In the eurozone, inflation is definitely a hot topic, and although the ECB are confident that price pressures are well anchored to their medium to long term expectations, the concern remains. Nevertheless the eurozone is making progress and we expect this to continue. The outcome of the stress tests and asset quality reviews of European banks will also be extremely interesting, not to mention the effect these results will have on sentiment.

The outlook for the UK outperforms that of the eurozone and therefore we expect the pound to edge the GBP/EUR rate higher this year.

GBP/USD

The pound is hanging on to levels above 1.60, but we doubt this can be sustained in the months ahead. Despite the announcement of tapering failing to have any significant effect on the exchange rate, going forward we may see the effects of this begin to show. A mere $10bn reduction in asset purchases is hardly anything significant, but as the US economy picks up, the labour market improves, and inflation rises, we should see the Fed begin to reduce purchases by a more considerable amount supporting the dollar.
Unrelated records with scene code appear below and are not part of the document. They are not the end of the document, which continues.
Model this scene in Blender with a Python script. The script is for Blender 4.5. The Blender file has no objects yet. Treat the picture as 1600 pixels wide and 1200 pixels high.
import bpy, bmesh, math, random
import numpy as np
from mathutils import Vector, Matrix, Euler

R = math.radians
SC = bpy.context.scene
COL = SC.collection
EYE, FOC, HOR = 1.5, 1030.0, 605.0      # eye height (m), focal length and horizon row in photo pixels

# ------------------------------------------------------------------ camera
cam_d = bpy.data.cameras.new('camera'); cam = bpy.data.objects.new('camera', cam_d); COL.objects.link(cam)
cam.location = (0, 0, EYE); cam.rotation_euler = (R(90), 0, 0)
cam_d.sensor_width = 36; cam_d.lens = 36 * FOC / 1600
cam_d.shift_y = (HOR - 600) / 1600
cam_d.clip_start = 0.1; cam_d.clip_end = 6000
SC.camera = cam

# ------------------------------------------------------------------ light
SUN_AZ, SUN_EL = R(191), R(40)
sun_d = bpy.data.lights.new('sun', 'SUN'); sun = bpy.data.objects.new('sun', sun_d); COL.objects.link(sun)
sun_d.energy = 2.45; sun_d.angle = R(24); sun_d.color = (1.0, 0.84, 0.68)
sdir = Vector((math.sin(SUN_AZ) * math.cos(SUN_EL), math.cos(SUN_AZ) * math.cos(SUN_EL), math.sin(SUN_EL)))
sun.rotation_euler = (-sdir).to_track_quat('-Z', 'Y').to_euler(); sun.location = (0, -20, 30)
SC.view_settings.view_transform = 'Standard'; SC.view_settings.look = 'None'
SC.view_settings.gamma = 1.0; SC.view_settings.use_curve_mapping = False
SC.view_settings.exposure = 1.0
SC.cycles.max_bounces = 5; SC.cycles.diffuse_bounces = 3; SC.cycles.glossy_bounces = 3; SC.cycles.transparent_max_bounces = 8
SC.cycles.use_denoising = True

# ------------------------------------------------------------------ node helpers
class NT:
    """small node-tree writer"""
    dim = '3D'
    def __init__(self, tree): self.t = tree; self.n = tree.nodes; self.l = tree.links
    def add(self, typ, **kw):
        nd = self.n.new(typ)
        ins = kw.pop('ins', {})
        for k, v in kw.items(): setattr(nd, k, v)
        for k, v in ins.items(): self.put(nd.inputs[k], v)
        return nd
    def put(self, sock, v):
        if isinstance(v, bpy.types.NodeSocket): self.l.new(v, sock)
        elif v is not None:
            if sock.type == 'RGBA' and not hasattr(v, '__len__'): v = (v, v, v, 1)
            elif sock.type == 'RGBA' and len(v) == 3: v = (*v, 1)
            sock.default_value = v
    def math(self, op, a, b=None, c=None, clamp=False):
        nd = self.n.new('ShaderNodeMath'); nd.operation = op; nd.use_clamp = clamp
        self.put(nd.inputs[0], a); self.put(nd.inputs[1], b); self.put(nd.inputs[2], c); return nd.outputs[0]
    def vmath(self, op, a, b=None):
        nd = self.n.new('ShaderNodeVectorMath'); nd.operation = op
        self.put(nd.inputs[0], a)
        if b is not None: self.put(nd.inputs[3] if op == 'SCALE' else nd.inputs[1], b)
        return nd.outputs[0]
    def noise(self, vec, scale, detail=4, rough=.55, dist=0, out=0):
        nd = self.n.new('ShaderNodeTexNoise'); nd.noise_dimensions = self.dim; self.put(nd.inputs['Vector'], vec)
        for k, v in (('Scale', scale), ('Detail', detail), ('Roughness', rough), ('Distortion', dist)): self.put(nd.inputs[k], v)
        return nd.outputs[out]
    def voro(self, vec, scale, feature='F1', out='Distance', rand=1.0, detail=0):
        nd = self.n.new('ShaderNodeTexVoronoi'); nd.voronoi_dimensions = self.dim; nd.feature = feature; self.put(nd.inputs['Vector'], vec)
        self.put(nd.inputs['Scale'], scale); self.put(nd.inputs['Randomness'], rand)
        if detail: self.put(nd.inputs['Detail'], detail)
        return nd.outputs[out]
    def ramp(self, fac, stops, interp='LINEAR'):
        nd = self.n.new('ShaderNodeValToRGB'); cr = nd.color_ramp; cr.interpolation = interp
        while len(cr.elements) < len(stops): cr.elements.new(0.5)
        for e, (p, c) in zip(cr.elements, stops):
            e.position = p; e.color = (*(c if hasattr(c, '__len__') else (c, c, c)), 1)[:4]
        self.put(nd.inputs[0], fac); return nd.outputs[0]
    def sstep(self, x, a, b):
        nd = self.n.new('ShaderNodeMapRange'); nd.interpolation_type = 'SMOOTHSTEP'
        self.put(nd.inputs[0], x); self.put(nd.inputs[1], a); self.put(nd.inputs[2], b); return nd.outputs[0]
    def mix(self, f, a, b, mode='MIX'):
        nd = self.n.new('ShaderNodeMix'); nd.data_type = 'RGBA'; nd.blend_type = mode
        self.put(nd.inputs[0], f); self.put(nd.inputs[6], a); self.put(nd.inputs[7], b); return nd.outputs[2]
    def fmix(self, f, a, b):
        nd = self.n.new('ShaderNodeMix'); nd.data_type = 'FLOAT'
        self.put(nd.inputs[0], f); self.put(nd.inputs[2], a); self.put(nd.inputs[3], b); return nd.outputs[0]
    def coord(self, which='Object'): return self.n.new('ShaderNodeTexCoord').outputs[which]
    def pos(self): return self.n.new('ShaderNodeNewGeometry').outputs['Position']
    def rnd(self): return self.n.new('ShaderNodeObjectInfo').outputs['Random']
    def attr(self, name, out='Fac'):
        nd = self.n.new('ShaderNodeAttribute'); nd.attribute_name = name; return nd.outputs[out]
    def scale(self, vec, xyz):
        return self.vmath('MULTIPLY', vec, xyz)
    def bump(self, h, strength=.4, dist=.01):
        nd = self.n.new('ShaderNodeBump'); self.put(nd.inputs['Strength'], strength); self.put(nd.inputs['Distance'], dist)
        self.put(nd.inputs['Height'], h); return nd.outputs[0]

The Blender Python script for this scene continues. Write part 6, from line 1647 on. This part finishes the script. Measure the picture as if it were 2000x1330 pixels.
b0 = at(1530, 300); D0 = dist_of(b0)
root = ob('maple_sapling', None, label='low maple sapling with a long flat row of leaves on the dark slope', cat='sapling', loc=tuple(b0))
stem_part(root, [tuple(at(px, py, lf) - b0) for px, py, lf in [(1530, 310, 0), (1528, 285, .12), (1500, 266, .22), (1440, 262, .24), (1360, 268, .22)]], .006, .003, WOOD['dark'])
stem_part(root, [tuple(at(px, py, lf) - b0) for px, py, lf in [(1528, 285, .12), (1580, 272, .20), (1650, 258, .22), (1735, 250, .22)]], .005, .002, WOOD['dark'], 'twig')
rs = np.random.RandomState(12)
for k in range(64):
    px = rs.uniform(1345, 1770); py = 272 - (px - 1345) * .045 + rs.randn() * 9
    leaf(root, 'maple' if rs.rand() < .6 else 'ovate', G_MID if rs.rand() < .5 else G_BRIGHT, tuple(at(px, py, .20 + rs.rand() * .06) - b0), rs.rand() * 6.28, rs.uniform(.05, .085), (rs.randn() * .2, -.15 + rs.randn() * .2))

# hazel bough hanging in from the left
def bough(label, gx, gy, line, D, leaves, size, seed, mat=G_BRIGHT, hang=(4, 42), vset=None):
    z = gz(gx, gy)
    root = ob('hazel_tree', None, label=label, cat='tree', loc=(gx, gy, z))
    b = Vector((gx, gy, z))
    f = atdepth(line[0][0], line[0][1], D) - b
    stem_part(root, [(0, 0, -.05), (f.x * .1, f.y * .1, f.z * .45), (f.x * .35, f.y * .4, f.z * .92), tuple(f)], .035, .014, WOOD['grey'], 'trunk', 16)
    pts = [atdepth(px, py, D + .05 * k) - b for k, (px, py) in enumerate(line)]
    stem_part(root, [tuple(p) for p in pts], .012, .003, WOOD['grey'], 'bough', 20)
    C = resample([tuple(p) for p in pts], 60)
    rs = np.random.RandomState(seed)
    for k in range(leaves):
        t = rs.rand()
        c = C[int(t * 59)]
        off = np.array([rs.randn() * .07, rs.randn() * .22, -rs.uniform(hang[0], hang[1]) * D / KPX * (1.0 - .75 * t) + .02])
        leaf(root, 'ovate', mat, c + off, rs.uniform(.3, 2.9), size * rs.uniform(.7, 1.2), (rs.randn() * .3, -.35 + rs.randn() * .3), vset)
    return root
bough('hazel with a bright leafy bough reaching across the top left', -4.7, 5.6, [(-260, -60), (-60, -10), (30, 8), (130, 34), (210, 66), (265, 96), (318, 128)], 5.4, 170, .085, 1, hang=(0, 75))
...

Optimism about the UK recovery may limit dollar gains, especially in the second half of the year when talk about a rate increase in 2015 is likely to resurface. How inflation develops in this period will also be important, but with both nations enjoying solid growth, attention will be on which central bank looks closer to tightening monetary policy sooner. The Federal Reserve has reiterated the fact that the wind down of purchases is not a tightening of monetary policy, and with the Bank of England looking just as committed to keeping rates low, we doubt we will see any tightening of policy from either central bank this year.

With worries about the US government debt ceiling diminishing, the tapering topic should keep the dollar on the front foot, and with the BoE also raising a little concern regarding the strength of the pound, we expect sterling to weaken in the months ahead.